Even in the United States of America, in spite of its territorial continuity and the more or less homogeneous nature of its mixed population and the strongly autonomous structure of its separate states, it is still almost open to question (though this is a matter only to be dealt with by one who has long and closely studied the constitution of the United States from within) whether the political life of that vast mass of humanity might not be healthier, its vitality greater, and the individuality of the separate citizens more strengthened, if the whole were divided into two or even three federal bodies instead of one. This at least is certain, that if ever America be tempted to lay aside her great fundamental principle of Equal Federation and geographical continuity, and to adopt in her corporate capacity the principle of Imperial rule by dominating and subjecting distant lands and alien peoples whom she does not absorb into her body politic on equal terms, then she will have introduced into her national life an element which will first morally, and finally materially, disorganize her and in the end lead to the break-up of her great and at present virile body politic; and the world will have to look elsewhere for the most advanced type of social evolution.

Napoleon attempted to unite Europe by breaking down its states with iron and re-cementing them with blood under the centralized control of France. His attempt failed, as all Imperialistic attempts must ultimately fail which seek to accomplish by force a union which can only healthily come into being through internal necessity and the gradual co-adaptation of ages. And if across the years the dim outline of the Confederate States of Europe may already be seen looming by the attentive eye, it is certain that not the Imperial nightmare, but the noble dream of a free and equal union, will find its realization in that confederacy.


If one turns further from the consideration of the separate states and organizations as they exist to-day to the far wider inquiry, what is the desirable and possible ultimate form of organization for the entire human race? it has always appeared to us that there can be but one answer.

Probably no powerful and far-seeing mind entertains as possible, and still less regards as desirable were it possible, the existence in the future of a world in which all the interesting and many-sided varieties into which the human race has blossomed during its evolution on earth are cut down and supplanted by any one single variety, more particularly if that variety be not one to which the far-seeing and powerful mind belongs! A Frenchized, Germanized, Russianized, Englishized, Chineseized globe is a nightmare, perhaps only seriously conceived of as a possible reality in the mind of the ignorant man in the street of all nations, eaten up, as such minds are, by a stupendous national egoism, such as might be entertained by an ant who believed his noble ant heap would ultimately cover the whole globe. The ideal of a one-nation-dominated globe can as little satisfy a broad human intelligence as the ideal of a zoological garden populated solely by hippopotami would satisfy a broadly scientific one.

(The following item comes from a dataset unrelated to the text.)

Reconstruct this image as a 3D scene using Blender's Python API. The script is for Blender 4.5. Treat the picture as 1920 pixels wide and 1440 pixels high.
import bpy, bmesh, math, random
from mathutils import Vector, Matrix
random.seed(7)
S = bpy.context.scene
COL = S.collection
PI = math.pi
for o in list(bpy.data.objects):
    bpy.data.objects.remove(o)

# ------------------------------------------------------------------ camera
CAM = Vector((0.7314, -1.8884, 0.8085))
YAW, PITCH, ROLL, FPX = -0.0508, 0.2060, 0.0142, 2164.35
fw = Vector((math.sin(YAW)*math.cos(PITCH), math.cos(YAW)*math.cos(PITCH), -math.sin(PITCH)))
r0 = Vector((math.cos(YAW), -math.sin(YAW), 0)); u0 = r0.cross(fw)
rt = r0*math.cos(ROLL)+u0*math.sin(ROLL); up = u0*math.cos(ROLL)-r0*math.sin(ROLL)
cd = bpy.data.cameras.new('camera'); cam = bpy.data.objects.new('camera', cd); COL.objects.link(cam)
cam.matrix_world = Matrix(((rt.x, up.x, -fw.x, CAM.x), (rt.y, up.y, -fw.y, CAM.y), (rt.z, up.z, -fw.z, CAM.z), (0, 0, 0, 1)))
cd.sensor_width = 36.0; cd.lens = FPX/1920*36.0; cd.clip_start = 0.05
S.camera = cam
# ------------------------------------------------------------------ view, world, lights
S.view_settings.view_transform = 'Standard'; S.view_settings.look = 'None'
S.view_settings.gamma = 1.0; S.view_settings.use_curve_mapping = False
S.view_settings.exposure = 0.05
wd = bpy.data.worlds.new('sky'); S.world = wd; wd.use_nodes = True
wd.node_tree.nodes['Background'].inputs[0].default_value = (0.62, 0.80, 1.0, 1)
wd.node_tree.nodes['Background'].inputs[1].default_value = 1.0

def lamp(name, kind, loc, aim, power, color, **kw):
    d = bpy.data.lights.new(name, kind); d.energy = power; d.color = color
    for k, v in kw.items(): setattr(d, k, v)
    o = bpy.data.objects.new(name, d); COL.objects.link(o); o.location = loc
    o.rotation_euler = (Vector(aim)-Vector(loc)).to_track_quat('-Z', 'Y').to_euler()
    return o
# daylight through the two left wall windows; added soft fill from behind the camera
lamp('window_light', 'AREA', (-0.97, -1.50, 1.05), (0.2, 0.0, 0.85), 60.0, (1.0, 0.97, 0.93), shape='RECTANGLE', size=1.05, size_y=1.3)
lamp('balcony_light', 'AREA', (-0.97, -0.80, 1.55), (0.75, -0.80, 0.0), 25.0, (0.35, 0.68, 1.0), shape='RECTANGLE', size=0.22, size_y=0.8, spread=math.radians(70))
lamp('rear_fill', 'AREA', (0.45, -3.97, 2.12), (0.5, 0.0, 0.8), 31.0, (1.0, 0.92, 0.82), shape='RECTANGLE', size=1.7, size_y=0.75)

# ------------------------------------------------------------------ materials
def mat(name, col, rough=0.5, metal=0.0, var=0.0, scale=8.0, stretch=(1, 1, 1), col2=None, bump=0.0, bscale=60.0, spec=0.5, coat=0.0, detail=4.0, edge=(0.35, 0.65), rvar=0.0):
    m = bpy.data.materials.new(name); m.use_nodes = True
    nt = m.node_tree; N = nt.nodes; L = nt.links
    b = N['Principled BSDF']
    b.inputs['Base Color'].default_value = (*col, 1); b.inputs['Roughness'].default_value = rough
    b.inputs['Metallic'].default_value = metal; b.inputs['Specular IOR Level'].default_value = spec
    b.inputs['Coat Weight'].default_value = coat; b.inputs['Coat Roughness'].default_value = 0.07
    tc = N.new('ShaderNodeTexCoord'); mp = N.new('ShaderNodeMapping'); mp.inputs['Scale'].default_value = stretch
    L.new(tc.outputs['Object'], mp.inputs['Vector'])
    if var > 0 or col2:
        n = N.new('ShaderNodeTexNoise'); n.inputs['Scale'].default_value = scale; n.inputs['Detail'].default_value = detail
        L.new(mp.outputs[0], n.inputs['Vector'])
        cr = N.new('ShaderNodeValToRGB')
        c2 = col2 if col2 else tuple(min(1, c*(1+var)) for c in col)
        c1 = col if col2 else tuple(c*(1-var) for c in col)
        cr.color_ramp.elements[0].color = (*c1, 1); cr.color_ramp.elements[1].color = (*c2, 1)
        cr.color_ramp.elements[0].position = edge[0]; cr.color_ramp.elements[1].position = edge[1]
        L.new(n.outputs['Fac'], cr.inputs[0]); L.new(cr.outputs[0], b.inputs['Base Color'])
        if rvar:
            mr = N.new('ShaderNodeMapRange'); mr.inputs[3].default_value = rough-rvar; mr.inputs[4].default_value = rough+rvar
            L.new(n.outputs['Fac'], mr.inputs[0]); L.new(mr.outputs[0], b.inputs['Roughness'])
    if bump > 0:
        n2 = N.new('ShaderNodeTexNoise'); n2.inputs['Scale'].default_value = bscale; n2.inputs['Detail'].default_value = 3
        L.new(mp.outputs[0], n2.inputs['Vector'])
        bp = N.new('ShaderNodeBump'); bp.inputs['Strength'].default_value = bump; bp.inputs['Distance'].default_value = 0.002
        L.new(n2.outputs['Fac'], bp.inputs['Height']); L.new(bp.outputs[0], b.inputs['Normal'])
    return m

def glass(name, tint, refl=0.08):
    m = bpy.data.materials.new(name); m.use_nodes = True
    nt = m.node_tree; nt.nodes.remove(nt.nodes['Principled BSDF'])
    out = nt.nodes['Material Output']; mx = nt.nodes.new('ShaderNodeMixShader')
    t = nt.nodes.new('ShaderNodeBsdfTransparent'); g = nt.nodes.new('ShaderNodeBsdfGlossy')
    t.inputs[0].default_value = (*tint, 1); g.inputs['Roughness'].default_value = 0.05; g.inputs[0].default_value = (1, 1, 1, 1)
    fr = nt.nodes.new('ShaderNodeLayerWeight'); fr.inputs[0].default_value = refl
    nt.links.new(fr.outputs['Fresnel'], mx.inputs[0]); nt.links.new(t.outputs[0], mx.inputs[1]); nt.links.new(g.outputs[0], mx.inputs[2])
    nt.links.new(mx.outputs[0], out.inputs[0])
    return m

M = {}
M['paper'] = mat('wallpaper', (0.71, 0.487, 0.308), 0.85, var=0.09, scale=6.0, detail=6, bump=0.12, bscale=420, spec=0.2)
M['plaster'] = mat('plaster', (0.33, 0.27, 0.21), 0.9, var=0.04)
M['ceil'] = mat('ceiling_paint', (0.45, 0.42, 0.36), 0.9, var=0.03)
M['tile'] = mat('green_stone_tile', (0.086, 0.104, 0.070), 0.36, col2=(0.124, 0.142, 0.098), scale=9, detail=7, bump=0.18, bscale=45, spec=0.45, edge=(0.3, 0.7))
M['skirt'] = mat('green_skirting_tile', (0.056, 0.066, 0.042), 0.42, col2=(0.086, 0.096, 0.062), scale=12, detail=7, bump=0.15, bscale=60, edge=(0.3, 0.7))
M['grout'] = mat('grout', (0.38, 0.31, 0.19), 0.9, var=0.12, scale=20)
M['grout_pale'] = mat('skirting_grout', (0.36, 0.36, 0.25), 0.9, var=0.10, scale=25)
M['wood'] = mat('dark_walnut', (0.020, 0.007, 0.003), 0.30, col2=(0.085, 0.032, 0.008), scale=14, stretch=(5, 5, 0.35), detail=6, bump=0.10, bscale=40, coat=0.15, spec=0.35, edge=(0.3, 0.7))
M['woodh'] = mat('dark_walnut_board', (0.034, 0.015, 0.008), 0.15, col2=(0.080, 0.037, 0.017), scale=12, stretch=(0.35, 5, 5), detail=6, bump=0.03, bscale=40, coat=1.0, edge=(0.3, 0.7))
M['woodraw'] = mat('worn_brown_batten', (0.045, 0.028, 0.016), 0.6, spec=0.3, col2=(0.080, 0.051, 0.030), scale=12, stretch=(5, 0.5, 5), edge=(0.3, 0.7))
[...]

To ourselves it has always appeared inevitable that, if continued growth and development of the race are to be maintained, and humanity to blossom into its fairest and most harmonious development possible on earth, progress must always necessarily be along two lines. On the other hand, not only must the independence and freedom of the separate individuals advance, but the independence and individuality of each human variety must continue to increase; while, on the one hand, a certain broad sympathy, rising from an interchange of material and intellectual benefits and a perception of the profound unity which underlies all human diversity, must draw together the different human varieties and races; as to-day the recognized bonds of the family and the nation unite diverse individuals. As the loftiest form of individual relationship is not the forcible bond which binds the slave and the animal to its master, nor even the relation of individuals identical in blood or character, but the noble companionship of persons wholly distinct, equally free, equally independent, complementing by their diversity each other's existence; so the ideal of international and racial relationships is not one of subjection and dominance or of identity, but of complementary interaction.

The ultimate chant of the human race on earth is not to be conceived of as a monotone chanted on one note by one form of humanity alone, but rather a choral symphony chanted by all races and all nations in diverse tones on different notes in one grand complex harmony. The vision of the Hebrew prophet when he cried out that the lamb and the wolf should yet lie down together and the weaned child put its hand in the cockatrice's den is the negation of the desire that the lion, having consumed the lamb, should lie alone switching his tail on his sand heap, and the cockatrice, having stung the young child to death, should peer forth from the door of its den on a landscape he had rendered desolate. Not in the extermination of earth's varied races, or the dominance of any one over all, or the annihilation of those complexities and varieties in humanity which form its beauty, not in a universal Imperial rule, but in a free and equal federation of all, lies the ultimate goal of humanity, which, being reached, alone can its fairest proportion be attained.

It is difficult to believe that the first twenty-five years of the twentieth century will have passed away before that wave of exploitation and destruction, vomited forth by the nations of Europe, led by England in her drunken orgie of Imperialism, based on capitalism, and which now threatens to sweep across the earth, disrupting and destroying its peoples and their individuality, will have met with the command, "Hereto shalt thou come and no further!" and the drenched peoples of earth, after their blood bath, shall again lift up their heads.